Peltier has created a spectacular fiction concocted with a gullible audience in mind, as we watch it unravel like a cheap blanket.

Peltier wasn’t planning to injure or shoot federal agents that day, but he did, and with the blessing of his legal team admits to participating, and that’s enough, even now in 2016, to sustain aiding and abetting.

“In the Spirit of Coler and Williams”
Ed Woods




[ii] There is only a grain of truth in Peltier’s perpetual folklore. AIM was allegedly at Pine Ridge to “protect” its residents but in the process was escalating the tension and violence. Three young men lost their lives. Two where attacked (and there was an eyewitness), severely or mortally wounded and then brutally murdered. Joe Stuntz participated in the initial shooting, stole Jack Coler’s FBI raid jacket from the trunk of his vehicle—gave Peltier a smile—and then proceeded to shoot at responding agents and officers until his deadly force was met in turn. Many others were injured? This is a new addition to Peltier fabrications/folklore. There were no other reports of anyone else being injured that day, unless Peltier wants to provide a name or make one up. Families were traumatized? That’s arguably true since Angie Long Visitor and her family fled away from the Jumping Bull area towards Highway 18. Certainly they were fearful over an action precipitated by AIM. Lives were destroyed? Peltier’s, yes, self-induced; Stuntz, yes, because he followed Peltier to his own death: Others?

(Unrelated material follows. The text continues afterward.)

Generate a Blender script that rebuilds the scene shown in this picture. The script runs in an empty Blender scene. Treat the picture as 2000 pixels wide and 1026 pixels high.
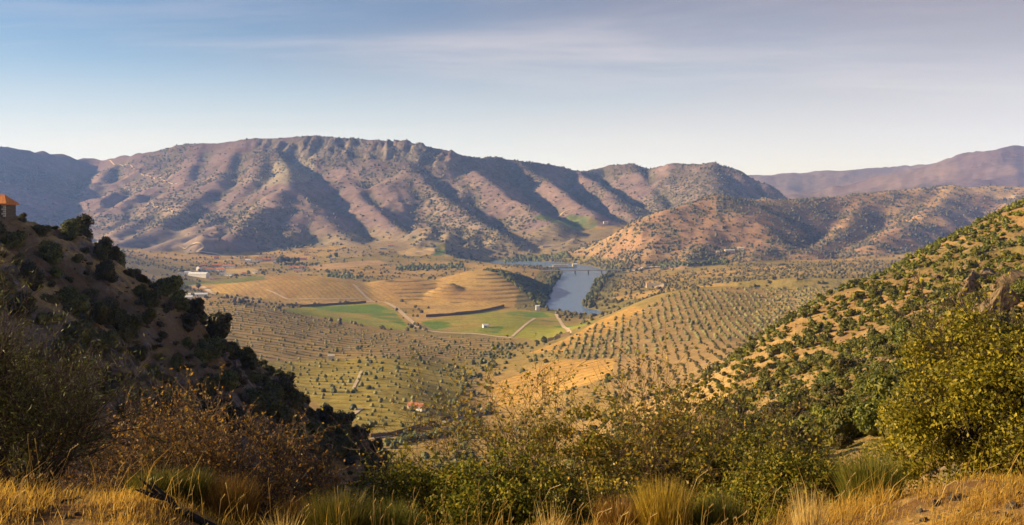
import bpy, math, random
import numpy as np
from mathutils import Vector, Matrix, Euler

# ------------------------------------------------------------------ camera
F = 1921.0            # focal length in pixels of a 2000 px wide frame
HAZE = 7e-5
E = 170.0             # eye level above the river (river surface is z = 0)
HOR = 400.0           # eye level row in a 2000 x 1026 frame
scene = bpy.context.scene
cam_d = bpy.data.cameras.new('camera')
cam = bpy.data.objects.new('camera', cam_d)
scene.collection.objects.link(cam)
scene.camera = cam
cam.location = (0, 0, E)
cam.rotation_euler = (math.radians(90), 0, 0)
cam_d.sensor_width = 36.0
cam_d.lens = 36.0 * F / 2000.0
cam_d.shift_y = -(513.0 - HOR) / 2000.0
cam_d.clip_start = 0.3
cam_d.clip_end = 60000.0

# ------------------------------------------------------------------ light
SUN_AZ = math.radians(-90)     # from straight ahead (+y), negative = to the left
SUN_EL = math.radians(19.5)
world = bpy.data.worlds.new('World')
scene.world = world
world.use_nodes = True
nt = world.node_tree
for n in list(nt.nodes): nt.nodes.remove(n)
def wn(t, **kw):
    n = nt.nodes.new(t)
    for k, v in kw.items(): setattr(n, k, v)
    return n
w_out = wn('ShaderNodeOutputWorld')
w_bg = wn('ShaderNodeBackground')
w_bg.inputs['Strength'].default_value = 0.055
w_sky = wn('ShaderNodeTexSky', sky_type='NISHITA')
w_sky.sun_disc = False
w_sky.sun_elevation = SUN_EL
w_sky.sun_rotation = SUN_AZ
w_sky.altitude = 200
w_sky.air_density = 1.0
w_sky.dust_density = 0.7
w_sky.ozone_density = 4.5
# thin high cloud sheet, laid out on a plane far above the ground
w_geo = wn('ShaderNodeTexCoord')
w_sep = wn('ShaderNodeSeparateXYZ')
nt.links.new(w_geo.outputs['Generated'], w_sep.inputs[0])
def wmath(op, a, b=None, clamp=False):
    n = wn('ShaderNodeMath', operation=op); n.use_clamp = clamp
    for i, v in enumerate((a, b)):
        if v is None: continue
        if isinstance(v, (int, float)): n.inputs[i].default_value = v
        else: nt.links.new(v, n.inputs[i])
    return n.outputs[0]
zc = wmath('ADD', wmath('MAXIMUM', w_sep.outputs['Z'], 0.0), 0.09)
cx = wmath('DIVIDE', w_sep.outputs['X'], zc)
cy = wmath('DIVIDE', w_sep.outputs['Y'], zc)
w_comb = wn('ShaderNodeCombineXYZ')
nt.links.new(cx, w_comb.inputs[0]); nt.links.new(cy, w_comb.inputs[1])
def wnoise(scale, detail, rough, loc, rot, sc, dist=0.0):
    m = wn('ShaderNodeMapping')
    m.inputs['Location'].default_value = loc
    m.inputs['Rotation'].default_value = rot
    m.inputs['Scale'].default_value = sc
    nt.links.new(w_comb.outputs[0], m.inputs['Vector'])
    n = wn('ShaderNodeTexNoise')
    n.inputs['Scale'].default_value = scale
    n.inputs['Detail'].default_value = detail
    n.inputs['Roughness'].default_value = rough
    n.inputs['Distortion'].default_value = dist
    nt.links.new(m.outputs[0], n.inputs['Vector'])
    return n.outputs['Fac']
def wramp(v, a, b):
    n = wn('ShaderNodeMapRange', interpolation_type='SMOOTHSTEP'); n.clamp = True
    n.inputs['From Min'].default_value = a; n.inputs['From Max'].default_value = b
    nt.links.new(v, n.inputs['Value'])
    return n.outputs[0]
bank = wramp(wmath('ADD', wmath('MULTIPLY', wnoise(0.22, 4, 0.5, (4.2, 1.3, 0), (0, 0, 0.25), (1.0, 1.0, 1)), 1.6),
                   wmath('MULTIPLY', cx, 0.26)), 0.40, 1.20)
wisp = wramp(wnoise(0.5, 7, 0.6, (1.0, 8.0, 0), (0, 0, 0.35), (0.5, 1.5, 1), 0.4), 0.45, 0.82)
veil = wmath('MULTIPLY', wisp, 0.6)
mix1 = wn('ShaderNodeMix', data_type='RGBA')
nt.links.new(wmath('MULTIPLY', bank, 0.85), mix1.inputs['Factor'])
w_sat = wn('ShaderNodeHueSaturation')
w_sat.inputs['Saturation'].default_value = 1.6
w_sat.inputs['Value'].default_value = 0.95
nt.links.new(w_sky.outputs[0], w_sat.inputs['Color'])
nt.links.new(w_sat.outputs[0], mix1.inputs['A'])
mix1.inputs['B'].default_value = (2.7, 2.3, 2.75, 1)       # grey-mauve cloud bank
mix2 = wn('ShaderNodeMix', data_type='RGBA')
nt.links.new(veil, mix2.inputs['Factor'])
nt.links.new(mix1.outputs['Result'], mix2.inputs['A'])
mix2.inputs['B'].default_value = (6.8, 6.0, 6.3, 1)        # pale cirrus
# an even layer of haze that thickens towards the horizon all the way round
vz = wmath('ADD', wmath('MAXIMUM', w_sep.outputs['Z'], 0.0), 0.012)
vq = wmath('DIVIDE', vz, 0.145)
veil0 = wmath('POWER', 2.71828, wmath('MULTIPLY', wmath('MULTIPLY', vq, vq), -1.0))
mix3 = wn('ShaderNodeMix', data_type='RGBA')
nt.links.new(veil0, mix3.inputs['Factor'])
nt.links.new(mix2.outputs['Result'], mix3.inputs['A'])
mix3.inputs['B'].default_value = (8.3, 8.3, 8.9, 1)
nt.links.new(mix3.outputs['Result'], w_bg.inputs['Color'])
nt.links.new(w_bg.outputs[0], w_out.inputs['Surface'])

sun_d = bpy.data.lights.new('sun', 'SUN')
sun_d.energy = 5.0
sun_d.angle = math.radians(0.5)
sun_d.color = (1.0, 0.77, 0.47)
sun = bpy.data.objects.new('sun', sun_d)
scene.collection.objects.link(sun)
SDIR = Vector((math.sin(SUN_AZ) * math.cos(SUN_EL), math.cos(SUN_AZ) * math.cos(SUN_EL), math.sin(SUN_EL)))
sun.rotation_euler = (-SDIR).to_track_quat('-Z', 'Y').to_euler()
sun.location = (-50, -20, E + 60)

vs = scene.view_settings
scene.display_settings.display_device = 'sRGB'
vs.view_transform = 'Standard'
vs.look = 'None'
vs.exposure = 1.05
vs.gamma = 1.0
vs.use_curve_mapping = False
scene.cycles.use_denoising = True
scene.cycles.max_bounces = 5
scene.cycles.diffuse_bounces = 2
scene.cycles.glossy_bounces = 2
scene.cycles.transmission_bounces = 3
scene.cycles.volume_bounces = 0
scene.cycles.transparent_max_bounces = 4
scene.cycles.use_adaptive_sampling = True
scene.cycles.adaptive_threshold = 0.02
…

Peltier will have to come up with some specifics and more fabrications for that one.
[iv] Yes, Peltier was acquitted, but there is more to that story as well; better saved for another day.

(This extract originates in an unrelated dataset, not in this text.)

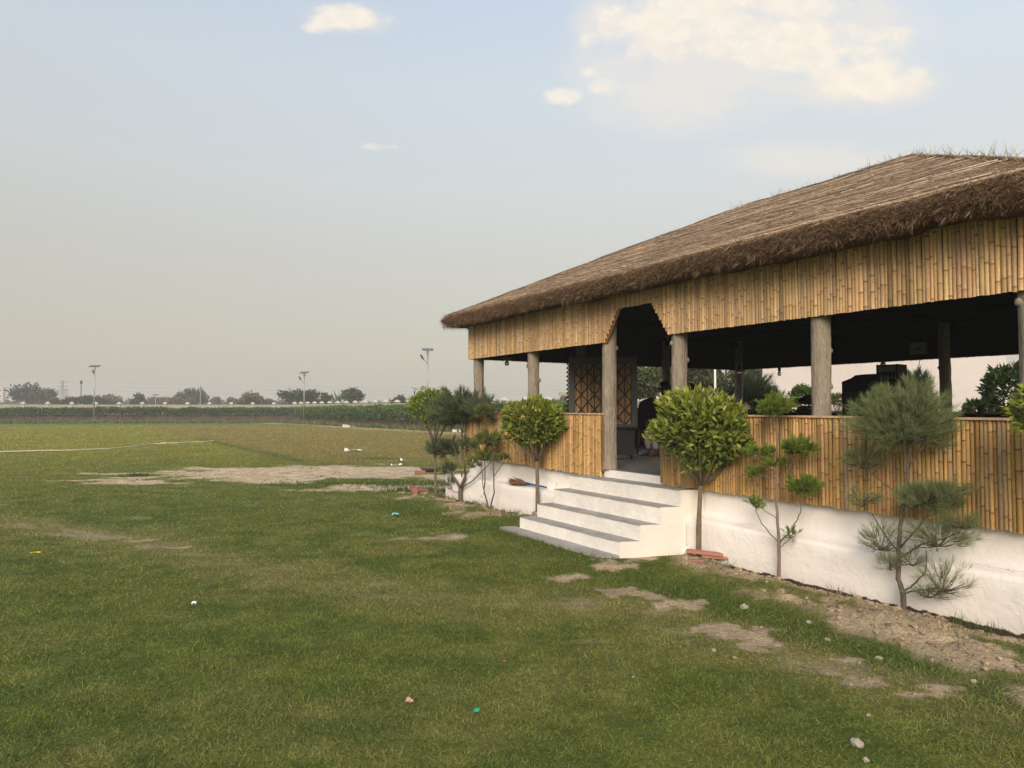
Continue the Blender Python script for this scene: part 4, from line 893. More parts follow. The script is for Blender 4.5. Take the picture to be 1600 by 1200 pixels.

“Later examinations of the remaining  .223 bullet casings submitted in connection with {F. Supp. 1150} the RESMURS case resulted in approximately 114 positive identifications with the Wichita AR-15. Thirty-nine of these were introduced into evidence at Peltier‘s trial as part of the exhibit 34 series. One of these was the bullet casing found in the trunk of Agent Coler’s car (Q# 2628; Trial Ex. 34B).”
       "The trial witnesses unanimously testified that there was only one AR-15 in the compound prior to the murders, that this weapon was used exclusively by Peltier and carried out by Peltier after the murders."
U.S. v. Peltier, U.S. Court of Appeals, Eighth Circuit, 800 F.2d 772, 21 Fed. R. Evid. Serv. (Callaghan) 1017, 1986; U.S. App. Decision, September 11, 1986: Sections: “The .223 Casing,” and “The AR-15.”